Chaque dossier soumis au DPCP est analysé avec rigueur et impartialité. La norme qui guide les procureurs concernant l'opportunité d'entreprendre une poursuite est prévue à la directive ACC-3. En droit criminel, le fardeau de la preuve que doit satisfaire la poursuite est très exigeant. En raison du principe de la présomption d'innocence, la poursuite doit en effet faire une démonstration hors de tout doute raisonnable de la culpabilité de l'accusé devant le tribunal.
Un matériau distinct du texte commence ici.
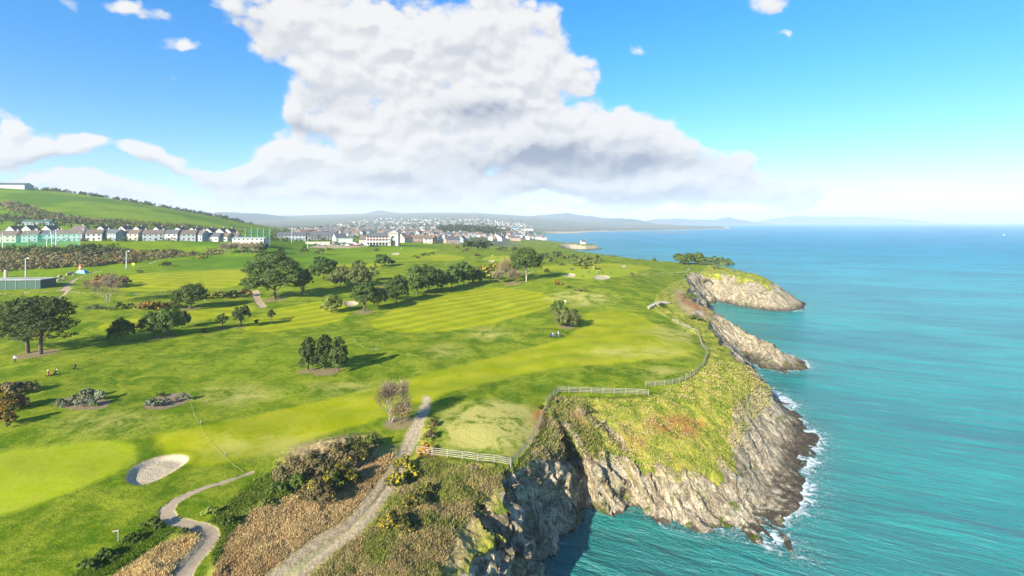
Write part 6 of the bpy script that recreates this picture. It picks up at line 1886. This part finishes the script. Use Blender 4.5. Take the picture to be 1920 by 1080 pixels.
for i, (a, b) in enumerate(spots):
    k = [1, 3, 0, 3, 2, 1, 0, 1, 2, 1, 3, 2, 0, 1, 4, 0, 3, 1, 2, 0, 3, 2][i]
    x, y, z = gp(a, b); nm = CARC[k][0]
    r = thing('parked_car', nm + ' car in the car park by the clubhouse, %s from the left' % ords[i], 'car', (x, y, z + .06), rc_.choice([1.2, 1.4, .2, 1.7]), 'cars parked left of the clubhouse')
    for nm2, me in zip(('body', 'windows'), CP[k][0]): link(nm2, me, r)
    for me in CP[k][1]: link('wheel', me, r)

# the town: nearest houses one by one, the rest as a mass
rt = np.random.default_rng(77)
poly = [(548, 440), (600, 434), (700, 432), (760, 436), (860, 440), (960, 440), (1050, 446), (1052, 450), (980, 451), (960, 452), (925, 452), (870, 447), (865, 457), (790, 458), (750, 456), (745, 444), (690, 444), (640, 446), (560, 447)]
P0 = sample_px(poly, 230, 50)
Dm = P0[:, 1]; order = np.argsort(Dm)
wmats = [WALLW, WALLW, WALLW, WALLC, WALLP, WALLG]; rmats = [ROOFG, ROOFB, ROOFG, ROOFR]
wn_ = {WALLW.name: 'white', WALLC.name: 'cream', WALLP.name: 'pink', WALLG.name: 'blue grey'}; rn_ = {ROOFG.name: 'slate', ROOFB.name: 'brown', ROOFR.name: 'red'}
made = []
for j in order:
    x, y, z = P0[j]
    if y < 560 or z < 2 or any((x - q[0]) ** 2 + (y - q[1]) ** 2 < 15 ** 2 for q in made): continue
    made.append((x, y))
    wm = wmats[rt.integers(6)]; rm = rmats[rt.integers(4)]
    w = [9, 13, 18][rt.integers(3)]
    px_ = CX + F * x / y
    side = 'left of the tower' if px_ < 730 else ('between the tower and the conifer wood' if px_ < 870 else 'right of the conifer wood')
    lab_ = '%s %s town house with %s roof %s' % ({9: 'narrow', 13: 'small', 18: 'long'}[w], wn_[wm.name], rn_[rm.name], side)
    house((x, y, z), rt.random() * 3.1, float(w), 8.0, 5.2, 3.2, wm, rm, lab_, group='%s town houses with %s roof %s' % (wn_[wm.name], rn_[rm.name], side), detail=y < 760, chim=1, name='town_house')
print('TOWN', len(made))
def house_mass(name, pts, seed, smin, smax):
    rg = np.random.default_rng(seed); mb = MB()
    for (x, y, z) in pts:
        w, l, h, rh = rg.uniform(8, 18) * smin, 8 * smin, 5.2 * smin, 3 * smin
        a = rg.random() * 3.14; c_, s_ = math.cos(a), math.sin(a); ci = rg.integers(0, 6); ri = 6 + rg.integers(0, 3)
        def Tt(q): return (x + q[0] * c_ - q[1] * s_, y + q[0] * s_ + q[1] * c_, z + q[2])
        V = [Tt(q) for q in [(-w / 2, -l / 2, -2), (w / 2, -l / 2, -2), (w / 2, l / 2, -2), (-w / 2, l / 2, -2), (-w / 2, -l / 2, h), (w / 2, -l / 2, h), (w / 2, l / 2, h), (-w / 2, l / 2, h), (-w / 2, 0, h + rh), (w / 2, 0, h + rh)]]
        mb.add(V, [(0, 1, 5, 4), (1, 2, 6, 5), (2, 3, 7, 6), (3, 0, 4, 7), (5, 6, 9, 9), (7, 4, 8, 8)], ci)
        mb.add([V[4], V[5], V[9], V[8], V[6], V[7]], [(0, 1, 2, 3), (4, 5, 3, 2)], ri)
    link(name, mb.mesh(name, [WALLW, WALLG, WALLW, WALLC, WALLG, WALLP, ROOFG, ROOFB, ROOFR]), kind='stuff')
house_mass('distant_town', sample_px([(560, 437), (600, 428), (680, 424), (900, 424), (980, 434), (1040, 444), (980, 446), (880, 444), (760, 440), (640, 441)], 500, 51), 52, .9, 1)
house_mass('distant_town', sample_px([(620, 425), (680, 414), (720, 410), (900, 412), (980, 419), (1000, 427), (900, 430), (700, 430)], 650, 53), 54, 1.25, 1)
# large pale sheds of the harbour and beyond
for a, d, w, wm, s in [(930, 1750, 70, WALLW, 'long white harbour shed nearest the shore bend'), (958, 1900, 60, principled('blue_sheet', (.2, .42, .6), .5), 'long blue harbour shed beside the white one'), (985, 2000, 60, WALLW, 'pale blue and white harbour shed at the tip of the quay'),
                       (830, 1500, 40, WALLW, 'long white building on the wooded rise above the town'), (570, 1500, 90, WALLW, 'very long pale factory building under the far brown fields')]:
    house(at_d(a, d), .05, float(w), 16, 8, 2, wm, ROOFG, s, 'shed', chim=0, windows=False, name='harbour_shed')
# white lookout house and rocks on the far point
house(at_d(1093, 935), .3, 8, 6, 4, 4, WALLW, ROOFG, 'white gabled house on the far rocky point in the bay', 'house', chim=1, windows=False)

# ------------------------------------------------------------------ boats
def boat(px, py, L, label, sail=False):
    x, y = WP(px, py)
    r = thing('motor_boat', label, 'boat', (x, y, 0), 1.3)
    V = []; prof = [(-.5, .42), (-.2, .5), (.15, .45), (.5, .04)]
    for z_, k in ((-.08, .7), (.12, 1)):
        for (t, hw) in prof:
            V += [(t * L, -hw * L * .32 * k, z_ * L), (t * L, hw * L * .32 * k, z_ * L)]
    n = 8; Fq = []
    for i in range(3):
        a = i * 2; Fq += [(a, a + 2, n + a + 2, n + a), (a + 3, a + 1, n + a + 1, n + a + 3), (n + a, n + a + 2, n + a + 3, n + a + 1), (a + 1, a + 3, a + 2, a)]
    Fq += [(0, n, n + 1, 1), (6, 7, n + 7, n + 6)]
    link('hull', MB().add(V, Fq).mesh('hull', [M_WHITEP]), r)
    link('cabin', MB().box((-.05 * L, 0, .22 * L), (.32 * L, .2 * L, .22 * L), taper=.75).mesh('cabin', [WALLW]), r)
    link('mast', MB().tube([(0, 0, .2 * L), (0, 0, .7 * L)], [.05, .03]).mesh('mast', [M_POLE]), r)
boat(1571, 424.5, 22, 'tiny white boat far out on the sea, left one of two')
boat(1881, 441, 12, 'small white boat near the right edge of the sea')
print('OBJECTS', len(bpy.data.objects), 'TRIS', sum(len(m.loops) - 2 * len(m.polygons) for m in bpy.data.meshes))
La décision de poursuivre ou non est une décision discrétionnaire prise par le procureur dans l'exécution de ses obligations professionnelles sans crainte d'ingérence judiciaire ou politique et sans céder à la pression médiatique. Par ailleurs, ce n'est pas la tâche du procureur de se prononcer sur une possible faute civile ou déontologique. Il ne cherche que les éléments lui permettant de conclure qu'un acte criminel a été commis et de déterminer s'il peut raisonnablement en faire la preuve. Il ne lui appartient pas non plus de formuler des commentaires ou des recommandations concernant les méthodes d'intervention policière.
La publication des motifs qui étayent la décision de ne pas porter d'accusation dans certains dossiers revêt un caractère exceptionnel et s'appuie sur des lignes directrices.